China Telecom and Huawei have secured another major industry endorsement. Their joint autonomous networks project won the 2026 Excellence in Autonomous Networks Award. The award was presented at Digital Transformation World 2026 in Copenhagen.
The winning submission was titled “To AN Level 4 and Beyond – How 900+ AI Agents Have Transformed China Telecom’s Operations”. It marks the second straight year the partners have won a major TM Forum Excellence Award.
The project focuses on a clear industry challenge. Mobile users now expect stronger performance during demanding digital activities. These include mobile AI, live streaming, and mobile gaming. Each service places heavy pressure on radio networks.
To address this, the companies developed a dedicated large model for network experience. They call it the Network Experience Improvement Large Model. It uses China Telecom’s own network foundation model. It also runs on SRCON 2.0, or Simulated Reality of Communication Networks 2.0.
In simple terms, the system looks for weak service experiences across the network. It then translates those issues into clear optimization actions. This helps engineers respond faster and with better accuracy.
The platform also uses large language models for end-to-end autonomous operations. These models help software interpret problems and suggest responses. That reduces manual work for operations teams. It also helps prevent service issues before users complain.
The reported results are notable. The solution now operates across 21 cities. China Telecom says poor-experience grids have fallen by 20%. Network-related customer complaints have also dropped by 10%.
These figures show why operators are watching autonomous networks closely. Better network quality can improve customer loyalty. Faster fault detection can reduce operational stress. AI systems can also support engineers during complex optimization tasks.
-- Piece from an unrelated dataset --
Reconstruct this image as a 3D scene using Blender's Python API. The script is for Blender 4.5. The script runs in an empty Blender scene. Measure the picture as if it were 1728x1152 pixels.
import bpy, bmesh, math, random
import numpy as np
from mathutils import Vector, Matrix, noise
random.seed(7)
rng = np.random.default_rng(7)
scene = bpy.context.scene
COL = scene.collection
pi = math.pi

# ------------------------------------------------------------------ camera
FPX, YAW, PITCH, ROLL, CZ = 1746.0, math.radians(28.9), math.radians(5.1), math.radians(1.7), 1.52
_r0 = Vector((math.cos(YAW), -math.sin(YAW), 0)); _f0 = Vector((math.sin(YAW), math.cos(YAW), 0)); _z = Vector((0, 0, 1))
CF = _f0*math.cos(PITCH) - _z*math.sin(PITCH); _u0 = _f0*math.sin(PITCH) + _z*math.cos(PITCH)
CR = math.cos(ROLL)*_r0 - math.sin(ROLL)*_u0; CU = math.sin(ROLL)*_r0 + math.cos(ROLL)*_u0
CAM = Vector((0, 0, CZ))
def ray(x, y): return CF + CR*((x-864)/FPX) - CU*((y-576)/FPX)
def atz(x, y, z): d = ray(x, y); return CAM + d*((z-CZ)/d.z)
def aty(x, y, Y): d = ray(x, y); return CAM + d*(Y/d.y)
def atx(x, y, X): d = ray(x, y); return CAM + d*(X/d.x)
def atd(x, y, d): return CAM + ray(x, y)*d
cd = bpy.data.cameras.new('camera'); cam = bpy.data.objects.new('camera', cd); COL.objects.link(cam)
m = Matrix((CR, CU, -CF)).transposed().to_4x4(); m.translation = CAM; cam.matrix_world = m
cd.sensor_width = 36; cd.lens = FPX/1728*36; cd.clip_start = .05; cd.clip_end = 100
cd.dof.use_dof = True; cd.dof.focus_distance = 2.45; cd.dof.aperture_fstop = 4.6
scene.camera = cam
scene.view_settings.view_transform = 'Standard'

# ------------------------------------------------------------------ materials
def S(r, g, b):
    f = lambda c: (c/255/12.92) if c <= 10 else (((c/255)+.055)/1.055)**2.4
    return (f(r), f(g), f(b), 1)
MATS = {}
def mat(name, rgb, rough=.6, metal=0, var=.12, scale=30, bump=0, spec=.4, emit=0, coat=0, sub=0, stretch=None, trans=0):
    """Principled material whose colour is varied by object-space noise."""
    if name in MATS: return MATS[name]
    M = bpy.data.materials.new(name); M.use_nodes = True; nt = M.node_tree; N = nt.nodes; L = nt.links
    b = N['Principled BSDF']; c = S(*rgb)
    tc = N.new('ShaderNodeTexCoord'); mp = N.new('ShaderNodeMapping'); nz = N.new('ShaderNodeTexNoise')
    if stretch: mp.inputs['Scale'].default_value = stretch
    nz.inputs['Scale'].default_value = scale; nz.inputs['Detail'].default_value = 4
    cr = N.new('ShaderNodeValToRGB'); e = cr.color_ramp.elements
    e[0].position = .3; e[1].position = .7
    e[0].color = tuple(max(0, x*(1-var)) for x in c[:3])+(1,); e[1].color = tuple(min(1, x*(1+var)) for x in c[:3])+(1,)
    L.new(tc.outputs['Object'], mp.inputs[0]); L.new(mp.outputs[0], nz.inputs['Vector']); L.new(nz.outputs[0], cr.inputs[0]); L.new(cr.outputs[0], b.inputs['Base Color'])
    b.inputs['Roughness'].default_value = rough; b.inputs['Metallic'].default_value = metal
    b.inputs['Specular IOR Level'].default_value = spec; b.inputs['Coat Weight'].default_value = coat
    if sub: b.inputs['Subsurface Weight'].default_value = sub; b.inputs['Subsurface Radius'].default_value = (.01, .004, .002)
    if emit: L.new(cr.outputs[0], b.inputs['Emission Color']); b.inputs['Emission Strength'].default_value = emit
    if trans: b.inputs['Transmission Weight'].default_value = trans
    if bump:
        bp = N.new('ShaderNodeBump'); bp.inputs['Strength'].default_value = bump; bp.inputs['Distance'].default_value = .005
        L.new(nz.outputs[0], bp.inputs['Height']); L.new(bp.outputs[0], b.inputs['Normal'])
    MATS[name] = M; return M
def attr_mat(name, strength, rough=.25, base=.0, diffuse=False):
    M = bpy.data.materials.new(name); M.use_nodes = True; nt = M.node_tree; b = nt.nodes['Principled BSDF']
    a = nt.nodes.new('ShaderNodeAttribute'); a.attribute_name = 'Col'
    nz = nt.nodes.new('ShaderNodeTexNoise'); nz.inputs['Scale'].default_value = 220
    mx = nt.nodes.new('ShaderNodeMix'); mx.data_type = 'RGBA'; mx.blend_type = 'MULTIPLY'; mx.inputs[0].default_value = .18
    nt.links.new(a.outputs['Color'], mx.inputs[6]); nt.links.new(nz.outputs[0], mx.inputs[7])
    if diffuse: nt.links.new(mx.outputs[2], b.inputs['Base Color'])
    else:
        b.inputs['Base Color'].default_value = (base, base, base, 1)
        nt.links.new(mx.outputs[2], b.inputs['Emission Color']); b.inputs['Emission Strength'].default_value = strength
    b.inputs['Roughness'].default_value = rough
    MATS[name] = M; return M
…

However, the shift demands careful management. Operators need clean data and strong governance. They also need confidence in automated decisions. If AI recommends poor actions, service quality could suffer.
There is also the question of vendor dependence. Deep collaboration can accelerate innovation. Yet operators must protect flexibility in future network planning. Open standards will play an important role here.
Even so, the award highlights growing momentum behind intelligent network operations. Telecom networks now handle millions of changing conditions every day. Human teams alone cannot track every pattern in real time.
Looking ahead, China Telecom and Huawei plan to deepen their partnership. They will focus on innovation and standards development. The companies say they want to build AI that truly “understands networks and users”.
For the wider telecom sector, this project offers a useful signal. Autonomous networks are moving from vision to operational reality. The next test will be wider deployment, trusted automation, and measurable business value.